En effet, Rached Ghannouchi a opté pour le silence tout au long de ce conflit, et c’est seulement, hier, qu’il a décidé de présider la plénière consacrée à l’examen de la loi de finances pour l’exercice 2020, évitant ainsi toute confrontation avec les députés du PDL et notamment Abir Moussi, qu’un conflit idéologique les oppose. Dans ce sens, certains observateurs se sont interrogés sur l’attitude de Ghannouchi qui n’a pas fait usage de ses prérogatives garanties par le règlement intérieur de l’ARP pour éviter l’escalade de la situation.

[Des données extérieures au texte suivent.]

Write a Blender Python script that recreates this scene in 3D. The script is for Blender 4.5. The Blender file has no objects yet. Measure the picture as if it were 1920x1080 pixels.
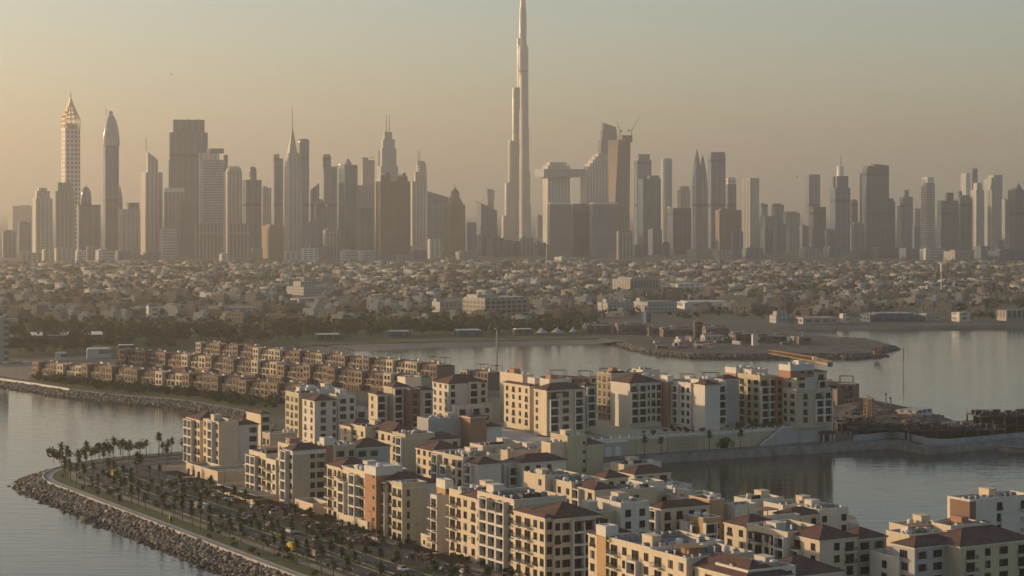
import bpy, bmesh, math, random
import numpy as np
from mathutils import Vector, Matrix
R = math.radians
scene = bpy.context.scene
COL = scene.collection

# ------------------------------------------------------------------ camera, sky, sun, exposure
F, YH, HC = 3856.0, 388.0, 105.0          # focal length (photo px), horizon row, camera height
cam = bpy.data.cameras.new('camera'); camo = bpy.data.objects.new('camera', cam); COL.objects.link(camo)
cam.sensor_width = 36; cam.lens = 36 * F / 1920; cam.shift_y = (YH - 540) / 1920
cam.clip_start = 1; cam.clip_end = 120000
camo.location = (0, 0, HC); camo.rotation_euler = (R(90), 0, 0)
scene.camera = camo
SUN_EL, SUN_X, SUN_Y = 10.0, -0.95, 0.30       # towards the sun: low on the left, a little ahead
w = bpy.data.worlds.new('World'); scene.world = w; w.use_nodes = True
nt = w.node_tree; bg = nt.nodes['Background']
sky = nt.nodes.new('ShaderNodeTexSky'); sky.sky_type = 'NISHITA'; sky.sun_disc = False
sky.sun_elevation = R(SUN_EL); sky.sun_rotation = math.atan2(SUN_X, SUN_Y)
sky.dust_density = 0.8; sky.air_density = 1.0; sky.ozone_density = 1.7; sky.altitude = 0
nt.links.new(sky.outputs[0], bg.inputs[0]); bg.inputs[1].default_value = 0.13
sun = bpy.data.lights.new('sun', 'SUN'); sun.energy = 5.0; sun.angle = R(0.5); sun.color = (1.0, 0.72, 0.44)
suno = bpy.data.objects.new('sun', sun); COL.objects.link(suno)
sd = Vector((SUN_X, SUN_Y, math.tan(R(SUN_EL)) * math.hypot(SUN_X, SUN_Y)))
suno.rotation_euler = sd.to_track_quat('Z', 'Y').to_euler()
vs = scene.view_settings; vs.view_transform = 'Standard'; vs.look = 'None'; vs.exposure = 0.42; vs.gamma = 1; vs.use_curve_mapping = False
cy = scene.cycles
cy.use_denoising = True; cy.max_bounces = 6; cy.diffuse_bounces = 2; cy.glossy_bounces = 3; cy.volume_bounces = 1
cy.transmission_bounces = 2; cy.transparent_max_bounces = 6; cy.sample_clamp_indirect = 6; cy.use_adaptive_sampling = True; cy.adaptive_threshold = 0.01
HAZE_D, HAZE_G, HAZE_C = 1.15e-4, 0.62, (0.88, 0.79, 0.67)

# ------------------------------------------------------------------ helpers
def tag(o, label=None, cat=None, group=None, kind=None):
    if label: o['label'] = label
    if cat: o['category'] = cat
    if group: o['group'] = group
    if kind: o['kind'] = kind
    return o
def empty(name, loc=(0, 0, 0), rz=0.0, **k):
    o = bpy.data.objects.new(name, None); COL.objects.link(o)
    o.empty_display_size = 1; o.location = loc; o.rotation_euler = (0, 0, rz)
    return tag(o, **k)
def gp(px, py, z=0.0):                       # photo pixel -> point on the level z
    d = F * (HC - z) / (py - YH); return ((px - 960) / F * d, d)
def kids(o): return [c for c in o.children]
CH = {}
def put(o, parent):
    o.parent = parent; CH.setdefault(parent.name, []).append(o); return o
def copy_tree(o, parent=None):
    c = o.copy(); COL.objects.link(c)
    if parent is not None: put(c, parent)
    for k in CH.get(o.name, []): copy_tree(k, c)
    return c
class MB:
    def __init__(s): s.v = []; s.f = []; s.m = []
    def add(s, vs, fs, m=0):
        b = len(s.v); s.v += vs; s.f += [tuple(i + b for i in f) for f in fs]; s.m += [m] * len(fs); return s
    def box(s, x0, x1, y0, y1, z0, z1, m=0, bottom=True):
        v = [(x0,y0,z0),(x1,y0,z0),(x1,y1,z0),(x0,y1,z0),(x0,y0,z1),(x1,y0,z1),(x1,y1,z1),(x0,y1,z1)]
        f = [(4,5,6,7),(0,1,5,4),(1,2,6,5),(2,3,7,6),(3,0,4,7)] + ([(3,2,1,0)] if bottom else [])
        return s.add(v, f, m)
    def prism(s, p, z0, z1, m=0, q=None, top=True):      # p, q: lists of (x, y) or (x, y, dz)
        n = len(p); q = q or p
        v = [(a[0], a[1], z0) for a in p] + [(a[0], a[1], z1 + (a[2] if len(a) > 2 else 0)) for a in q]
        f = [(i, (i + 1) % n, n + (i + 1) % n, n + i) for i in range(n)]
        if top: f.append(tuple(range(n, 2 * n)))
        return s.add(v, f, m)
    def cone(s, p, z0, apex, m=0):
        n = len(p); v = [(a[0], a[1], z0) for a in p] + [apex]
        return s.add(v, [(i, (i + 1) % n, n) for i in range(n)], m)
    def tube(s, a, b, r, n=5, m=0, r2=None, cap=True):
        a = Vector(a); b = Vector(b); d = (b - a).normalized(); r2 = r if r2 is None else r2
        u = d.orthogonal().normalized(); w_ = d.cross(u)
        v = []
        for c, rr in ((a, r), (b, r2)):
            for i in range(n):
                t = 2 * math.pi * i / n; v.append(tuple(c + u * (math.cos(t) * rr) + w_ * (math.sin(t) * rr)))
        f = [(i, (i + 1) % n, n + (i + 1) % n, n + i) for i in range(n)]
        if cap: f += [tuple(range(n - 1, -1, -1)), tuple(range(n, 2 * n))]
        return s.add(v, f, m)
    def lathe(s, prof, c=(0, 0), n=16, m=0):
        v = []
        for r, z in prof:
            for i in range(n):
                t = 2 * math.pi * i / n; v.append((c[0] + r * math.cos(t), c[1] + r * math.sin(t), z))
        f = []
        for k in range(len(prof) - 1):
            for i in range(n):
                j = (i + 1) % n; f.append((k*n+i, k*n+j, (k+1)*n+j, (k+1)*n+i))
        f.append(tuple(range((len(prof)-1)*n, len(prof)*n)))
        return s.add(v, f, m)
    def mesh(s, name, mats):
        me = bpy.data.meshes.new(name); me.from_pydata(s.v, [], s.f)
        for mt in (mats if isinstance(mats, (list, tuple)) else [mats]): me.materials.append(mt)
        if any(s.m): me.polygons.foreach_set('material_index', s.m)
        me.update(); return me
    def build(s, name, mats, parent=None, **k):
        o = bpy.data.objects.new(name, s.mesh(name, mats)); COL.objects.link(o)
        if parent is not None: put(o, parent)
        return tag(o, **k)
def smooth(o):
    o.data.polygons.foreach_set('use_smooth', [True] * len(o.data.polygons)); return o
def npmesh(name, V, Fc, mats, mi=None, parent=None, **k):
    V = np.asarray(V, dtype=np.float32); Fc = np.asarray(Fc, dtype=np.int32); n = Fc.shape[1]
    me = bpy.data.meshes.new(name); me.vertices.add(len(V)); me.vertices.foreach_set('co', V.ravel())
    me.loops.add(Fc.size); me.loops.foreach_set('vertex_index', Fc.ravel())
    me.polygons.add(len(Fc)); me.polygons.foreach_set('loop_start', np.arange(0, Fc.size, n, dtype=np.int32))
    for mt in (mats if isinstance(mats, (list, tuple)) else [mats]): me.materials.append(mt)
    if mi is not None: me.polygons.foreach_set('material_index', np.asarray(mi, dtype=np.int32))
    me.update(calc_edges=True)
    o = bpy.data.objects.new(name, me); COL.objects.link(o)
    if parent is not None: put(o, parent)
    return tag(o, **k)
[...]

Ghannouchi a-t-il adopté la politique d’autruche ou a-t-il simplement fait preuve de retenue ?
Retour sur les faits
Les députés du PDL, dirigé par Abir Moussi, ont entamé depuis la nuit du 3 décembre un sit-in ouvert dans la salle plénière du Parlement, pour exiger des excuses officielles du Mouvement Ennahdha, sur fond de déclaration de la députée du mouvement, Jamila Ksikssi, lors de la session plénière consacrée à l’adoption de la loi de finances complémentaire de 2019, dans laquelle elle avait traité les députés du Bloc du PDL de «bandits et de clochards». Depuis, la tension s’est emparée du Parlement alors qu’il est engagé dans le processus d’examen et de vote de la loi de finances pour l’exercice 2020.
Abir Moussi a appelé le mouvement Ennahdha à présenter des excuses officielles, chose qui n’a pas eu lieu. Toutefois, le bureau de l’ARP a publié un communiqué dans lequel il dénonce les propos prononcés contre le bloc du PDL, et contre Ennahdha, une décision suffisante pour mettre fin à ce conflit.

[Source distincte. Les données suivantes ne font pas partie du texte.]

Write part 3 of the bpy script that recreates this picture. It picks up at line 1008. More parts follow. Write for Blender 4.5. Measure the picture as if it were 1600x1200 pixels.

Le bureau du Parlement avait décidé vendredi dernier d’inviter « les deux parties, à savoir la députée du Mouvement Ennahdha, Jamila Ksiksi, et la députée du Parti destourien libre Abir Moussi, à échanger des excuses», mais cette dernière a catégoriquement refusé exigeant des excuses du bureau de l’ARP et du bloc d’Ennahdha.